Con el paso del tiempo he podido verme en distintas situaciones que han estado atravesadas por esta situación a la que aludo más arriba. De adolescente creía que me entendía mejor con chicos que con chicas, admiraba más a mi padre que a mi madre. Luego, en la universidad, me incomodaban algunas compañeras que llamaban la atención comportándose de forma exagerada, tragicómica, esperpéntica. En la erasmus no soportaba a una chica que se hacía la mártir, me ponía de los nervios.
Deconstruirse
Echo la vista atrás y me doy cuenta de todos los juicios que hacía, críticas a chicas que cumplían unas identidades que yo consideraba frágiles y ridículas, expresiones identitarias que creía que contribuían a que se siguiera pensando que las mujeres éramos inferiores a los hombres. Para conseguir tener el mismo valor que ellos, y disfrutar de la plenitud y la libertad que eso suponía, yo creía que debíamos ser sensatas, racionales, fuertes, autónomas.
Algo similar a lo que describe Mary Beard en Mujeres y poder: un manifiesto (Crítica, 2018) cuando habla de los cambios estéticos que Ángela Merkel asumió al detentar el poder político de su país. O cómo Margaret Tatcher moduló su voz para que fuera más grave. Así, pareciéndose más a ellos, obtendrían más credibilidad pública. ¡Qué disparate!
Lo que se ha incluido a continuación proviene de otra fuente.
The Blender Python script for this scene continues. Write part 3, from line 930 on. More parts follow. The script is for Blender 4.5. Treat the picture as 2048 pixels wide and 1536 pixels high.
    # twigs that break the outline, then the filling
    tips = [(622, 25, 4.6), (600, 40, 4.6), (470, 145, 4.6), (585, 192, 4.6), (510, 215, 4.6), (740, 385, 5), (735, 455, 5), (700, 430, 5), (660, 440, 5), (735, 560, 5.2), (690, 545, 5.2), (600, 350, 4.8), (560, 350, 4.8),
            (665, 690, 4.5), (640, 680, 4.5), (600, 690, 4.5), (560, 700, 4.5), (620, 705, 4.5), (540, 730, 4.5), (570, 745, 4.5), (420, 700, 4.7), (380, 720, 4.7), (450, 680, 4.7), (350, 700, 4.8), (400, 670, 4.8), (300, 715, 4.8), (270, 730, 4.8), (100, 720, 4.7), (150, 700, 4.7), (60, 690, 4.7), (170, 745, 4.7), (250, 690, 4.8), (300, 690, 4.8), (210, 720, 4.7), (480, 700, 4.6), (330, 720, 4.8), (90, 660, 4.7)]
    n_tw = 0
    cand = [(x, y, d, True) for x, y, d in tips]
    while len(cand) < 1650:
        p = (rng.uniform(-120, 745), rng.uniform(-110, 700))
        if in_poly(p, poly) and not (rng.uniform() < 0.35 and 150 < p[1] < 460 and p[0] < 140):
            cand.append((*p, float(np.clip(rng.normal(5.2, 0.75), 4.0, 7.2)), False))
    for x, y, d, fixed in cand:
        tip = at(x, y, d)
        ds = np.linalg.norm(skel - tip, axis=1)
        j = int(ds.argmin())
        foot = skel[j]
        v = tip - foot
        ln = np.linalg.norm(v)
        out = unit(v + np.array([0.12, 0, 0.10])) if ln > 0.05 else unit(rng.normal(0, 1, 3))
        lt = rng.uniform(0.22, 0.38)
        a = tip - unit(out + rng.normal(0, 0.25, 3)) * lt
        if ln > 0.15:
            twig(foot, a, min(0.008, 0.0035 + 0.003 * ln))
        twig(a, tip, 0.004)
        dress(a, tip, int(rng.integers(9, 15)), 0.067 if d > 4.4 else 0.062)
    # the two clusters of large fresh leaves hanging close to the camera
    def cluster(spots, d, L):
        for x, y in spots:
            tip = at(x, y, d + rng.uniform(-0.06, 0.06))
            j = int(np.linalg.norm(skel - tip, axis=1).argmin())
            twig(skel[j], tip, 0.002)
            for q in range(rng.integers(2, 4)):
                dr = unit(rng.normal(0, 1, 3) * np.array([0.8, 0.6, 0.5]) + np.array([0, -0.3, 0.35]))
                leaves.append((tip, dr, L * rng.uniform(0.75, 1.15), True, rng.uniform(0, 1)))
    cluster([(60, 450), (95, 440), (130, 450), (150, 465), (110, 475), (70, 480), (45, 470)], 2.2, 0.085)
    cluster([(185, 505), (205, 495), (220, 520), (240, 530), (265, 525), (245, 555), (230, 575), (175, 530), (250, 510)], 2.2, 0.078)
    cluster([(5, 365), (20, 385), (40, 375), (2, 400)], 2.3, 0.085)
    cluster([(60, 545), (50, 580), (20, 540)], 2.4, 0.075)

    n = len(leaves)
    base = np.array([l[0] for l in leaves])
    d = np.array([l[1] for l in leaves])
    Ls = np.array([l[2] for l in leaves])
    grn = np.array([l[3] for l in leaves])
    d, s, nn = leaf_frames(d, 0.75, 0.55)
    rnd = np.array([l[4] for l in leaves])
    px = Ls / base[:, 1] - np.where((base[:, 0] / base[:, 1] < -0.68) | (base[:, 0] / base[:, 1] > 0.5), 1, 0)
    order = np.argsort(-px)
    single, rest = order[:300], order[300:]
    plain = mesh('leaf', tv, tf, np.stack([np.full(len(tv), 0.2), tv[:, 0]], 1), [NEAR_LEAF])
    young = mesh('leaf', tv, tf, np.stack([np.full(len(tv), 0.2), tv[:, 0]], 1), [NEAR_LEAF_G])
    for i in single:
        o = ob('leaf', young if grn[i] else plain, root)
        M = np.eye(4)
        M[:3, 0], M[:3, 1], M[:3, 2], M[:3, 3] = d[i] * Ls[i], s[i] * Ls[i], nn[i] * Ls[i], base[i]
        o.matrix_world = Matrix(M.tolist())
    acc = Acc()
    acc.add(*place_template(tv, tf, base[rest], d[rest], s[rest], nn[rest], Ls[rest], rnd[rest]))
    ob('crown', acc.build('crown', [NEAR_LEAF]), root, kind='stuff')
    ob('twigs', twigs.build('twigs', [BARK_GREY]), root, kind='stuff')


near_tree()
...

Por suerte, llegué a entender que el feminismo no iba de eso. No se trata de asimilar e interiorizar unos modos concretos de ser, algo así como hacer una ontología de la masculinidad para aplicarla al género femenino. Se trata de potenciar y poner en valor todas las capacidades que el ser humano posee y no dar más importancia a unas frente a otras, donde la razón desplaza a la emoción. Se trata de deconstruir el paralelismo entre razón-hombre-positivo, emoción-mujer-negativo. En definitiva, el feminismo consiste en desdibujar los roles de género para que no haya ninguno que pueda autoproclamarse mejor que los demás.
Horizontes de posibilidad
Ahora yo soy profesora y veo a adolescentes todos los días. Y pienso en aquella profesora mía. Se equivocaba al decir que las chicas competíamos de un modo perverso por chicos, por reconocimiento, etc. Pero quizá llevaba razón en aquello de que el movimiento tenía poca fuerza social. Entre amigas nos uníamos por lazos afectivos concretos, nos reconocíamos como parte de un mismo movimiento liberador. Pero socialmente no se había extendido esa sororidad, esa unión entre iguales desconocidas, no se usaba como símbolo, como poder para protegernos públicamente contra los ataques patriarcales.
En la última década el feminismo y la sororidad han interrumpido en la esfera pública con una fuerza estremecedora, han traspasado las fronteras de la política y han llegado a todos los hogares. Movimientos como #MeToo o #esLey lo demuestran.
La sororidad para mí es escuchar a mis alumnas de 15 años apoyarse unas a otras, ver que no juzgan con ligereza las acciones de otras, ni sus identidades. O ver que ponen en valor las capacidades de las otras, que se ayudan, que tienen una red de cuidados, que se muestran en sus fortalezas y vulnerabilidades y que no usan estas últimas como armas arrojadizas. En definitiva, viven desde el feminismo, están dispuestas a crear juntas y lo hacen de forma integrada.
El feminismo y la sororidad están en las aulas, pero no solo ahí. Se palpan en las redes sociales, en las comidas familiares, en las relaciones sexo-afectivas, en la calle, en la vida cotidiana. No son una moda, constituyen una revolución, un cambio de paradigma.